Negotiations between the states and the federal government over the funding of the project have dragged on, even as the tunnel — once soggy with brackish water from Hurricane Sandy — continues to corrode.

The Obama administration agreed to fund half the cost of the project, with New York and New Jersey picking up the rest of the tab. New York and New Jersey are eager to move ahead. But the Trump administration, which rarely misses a chance to shiv blue states, has refused to fund its share out of pique. Mr. Trump appears to have taken particular offense at Senator Chuck Schumer’s efforts to block money for a wall along the Southern border. At one point in 2018, Mr. Trump threatened to shut down the entire federal government unless Congress blocked funding for the project. Talk about going off the rails.

But, in the president’s own telling, his beloved wall is now “going up very fast,” so Mr. Schumer’s objections should no longer matter.

Here’s one suggestion for how to break the impasse and let the tunneling begin.
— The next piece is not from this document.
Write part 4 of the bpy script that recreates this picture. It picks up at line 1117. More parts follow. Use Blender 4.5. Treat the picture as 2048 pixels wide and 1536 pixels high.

The planners got a bit carried away when they named their project, empurpling it with a metaphor that they no doubt imagined would conjure a sense of new possibilities, beckoning open pathways. They called it Gateway. But this is proving not to be a lyrical era, and, besides, a tunnel is working-class infrastructure, not some highfalutin Bezonian or Muskian space escalator. It would make much more sense to name the tunnel after a builder, someone with deep roots in the region, someone who knows what it’s like to pass through a dark and seemingly endless tunnel to abruptly emerge into the glittering dream world of Manhattan. If only someone could think of a person of significance, like a president of the United States, who would fit the bill.